**Dataset extract:**
»»
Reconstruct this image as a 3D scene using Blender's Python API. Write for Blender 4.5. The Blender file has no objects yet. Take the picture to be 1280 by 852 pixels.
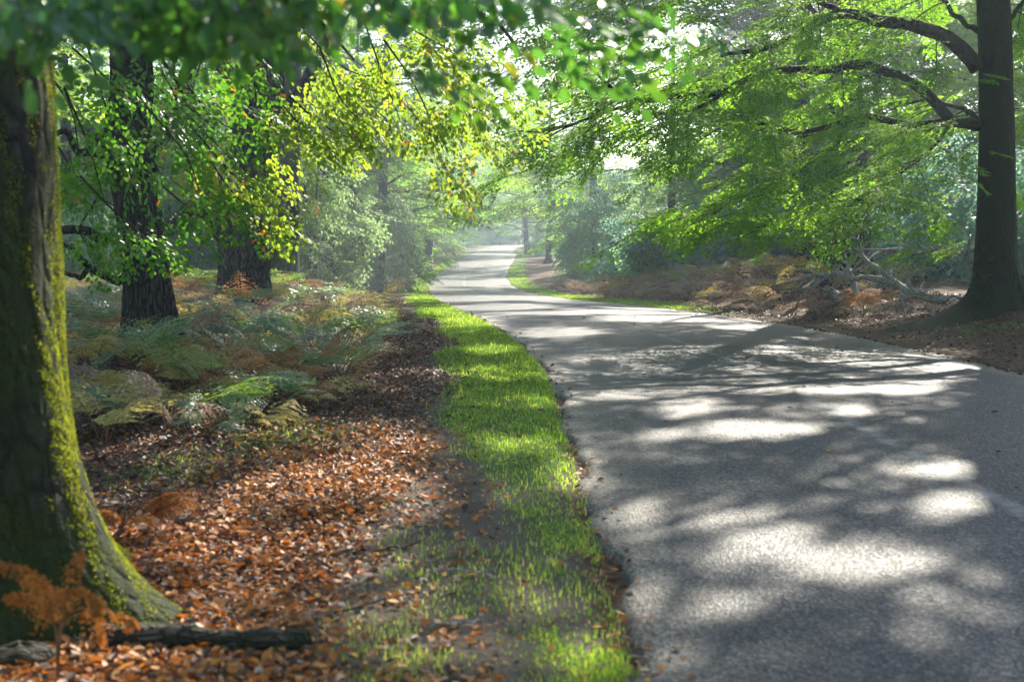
import bpy, math, random
import numpy as np

rng = np.random.default_rng(11)
random.seed(5)
R = math.radians
scene = bpy.context.scene
COL = scene.collection

# ------------------------------------------------------------------ camera, sky, sun, exposure
CAM_H, FPX, PW, PH, HOR = 1.5, 1500.0, 1280, 852, 300.0
PITCH = math.atan((PH / 2 - HOR) / FPX)
cam_d = bpy.data.cameras.new('camera')
cam = bpy.data.objects.new('camera', cam_d); COL.objects.link(cam)
cam.location = (0, 0, CAM_H); cam.rotation_euler = (math.pi / 2 - PITCH, 0, 0)
cam_d.sensor_width = 36; cam_d.lens = 36 * FPX / PW
cam_d.clip_start = 0.05; cam_d.clip_end = 3000
cam_d.dof.use_dof = True; cam_d.dof.focus_distance = 19; cam_d.dof.aperture_fstop = 2.8
scene.camera = cam

SUN_AZ, SUN_EL = R(20), R(33)
S = np.array([math.sin(SUN_AZ) * math.cos(SUN_EL), math.cos(SUN_AZ) * math.cos(SUN_EL), math.sin(SUN_EL)])
world = bpy.data.worlds.new('World'); scene.world = world; world.use_nodes = True
wn = world.node_tree.nodes; wl = world.node_tree.links
bg = wn['Background']; sky = wn.new('ShaderNodeTexSky')
sky.sky_type = 'NISHITA'; sky.sun_disc = False
sky.sun_elevation = SUN_EL; sky.sun_rotation = SUN_AZ
sky.air_density = 1.0; sky.dust_density = 1.0; sky.ozone_density = 1.0
wl.new(sky.outputs[0], bg.inputs[0]); bg.inputs[1].default_value = 0.125
sun_d = bpy.data.lights.new('sun', 'SUN'); sun_d.energy = 4.6; sun_d.angle = R(0.55); sun_d.color = (1.0, 0.92, 0.78)
sun = bpy.data.objects.new('sun', sun_d); COL.objects.link(sun)
sun.location = (20, 60, 60)
sun.rotation_euler = (math.pi / 2 - SUN_EL, 0, math.pi - SUN_AZ)
scene.view_settings.view_transform = 'Standard'; scene.view_settings.look = 'None'
scene.view_settings.exposure = 1.7; scene.view_settings.gamma = 1.0
scene.view_settings.use_curve_mapping = False
cy = scene.cycles
cy.use_denoising = True
try: cy.denoiser = 'OPENIMAGEDENOISE'
except Exception: pass
cy.max_bounces = 9; cy.diffuse_bounces = 6; cy.glossy_bounces = 2; cy.transmission_bounces = 6
cy.volume_bounces = 0; cy.transparent_max_bounces = 4
cy.sample_clamp_indirect = 6.0
cy.use_adaptive_sampling = True; cy.adaptive_threshold = 0.02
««
**Task statement:** The lines from the top of the data above through the one holding "COL = scene.collection" are to be repeated exactly, and only those, with no pictures.

**Reply:**
Reconstruct this image as a 3D scene using Blender's Python API. Write for Blender 4.5. The Blender file has no objects yet. Take the picture to be 1280 by 852 pixels.
import bpy, math, random
import numpy as np

rng = np.random.default_rng(11)
random.seed(5)
R = math.radians
scene = bpy.context.scene
COL = scene.collection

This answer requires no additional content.